Fin février 2025, les porteurs du «Programme Tourisme Durable Suisse -Maroc» ont officiellement annoncé l’ouverture de sa deuxième phase, après une première étape de quatre ans centrée sur la structuration de l’offre rurale et la réhabilitation d’actifs touristiques. Cette nouvelle phase se donne pour objectif explicite de transformer le tourisme durable en moteur de développement territorial : appui à la gestion de destination, renforcement de TPME locales, création d’offres écotouristiques innovantes et valorisation des ressources régionales.
Le Programme, mis en œuvre par Swisscontact et financé majoritairement par le Secrétariat d’État à l’économie suisse (SECO), s’appuie sur un périmètre opérationnel ciblé sur les provinces de Béni Mellal et d’Azilal et sur un référentiel de durabilité aligné avec les standards internationaux (GSTC). La première phase a laissé des traces tangibles à travers la réhabilitation d’une vingtaine d’hébergements ruraux, le développement de circuits thématiques (dont des initiatives autour du Géoparc M’Goun) et d’actions de montée en compétences (ex. formations VTT), éléments mis en avant dans le bilan 2020-2024.
La force de la démarche tient à son appareillage technique et partenarial : financement structuré (le dossier de projet indique un budget prévisionnel et une co-financement public), intégration d’acteurs étatiques (SMIT, Ministère du Tourisme), administrations régionales et opérateurs locaux, et l’adoption d’un cadre méthodologique qui mêle gestion de destination, structuration d’offres et accès au marché. Sur le papier, cette industrialisation mesurée du tourisme rural répond à des faiblesses bien identifiées, comme les hébergements vétustes, la fragmentation de l’offre, le manque de coordination et le déficit en compétences.

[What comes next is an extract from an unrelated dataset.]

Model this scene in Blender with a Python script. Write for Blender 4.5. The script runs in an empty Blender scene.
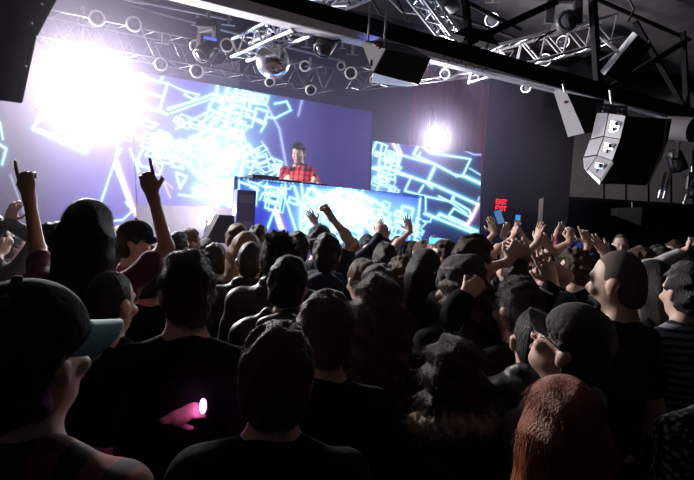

Cependant, la région dépend encore largement des transferts inter-régionaux et d’une clientèle de niche. La question de l’intégration commerciale via plateformes de réservation, partenariats avec voyagistes nationaux et internationaux, demeure centrale. Ensuite, la durabilité financière des TPME : la rénovation pilotée par le programme réduit l’obstacle initial, mais sans accès pérenne à la demande et au crédit vert, les petites structures risquent la fragilité saisonnière. Enfin, la gouvernance locale : la multiplication d’acteurs (SECO, Swisscontact, SMIT, CRT, Wilaya) nécessite des mécanismes clairs de pérennisation des acquis pour éviter le retournement des projets à la fin du financement.
Certainement, la phase II du Programme Suisse-Maroc pour Béni Mellal-Khénifra est une opportunité réelle, car elle capitalise sur des acquis techniques et un montage partenarial solide. A espérer tout de même que son succès dépende toutefois d’un basculement stratégique, en passant de la réhabilitation instrumentale à la commercialisation structurée, assortie d’un plan de financement local durable et d’un dispositif de gouvernance qui contraigne réellement les acteurs à coopérer après la période de subvention. Si ces conditions sont tenues, la région peut voir le tourisme durable devenir un moteur de création d’emplois et de richesse territoriale ; sinon, le risque de résultats ponctuels mais non transformateurs restera élevé.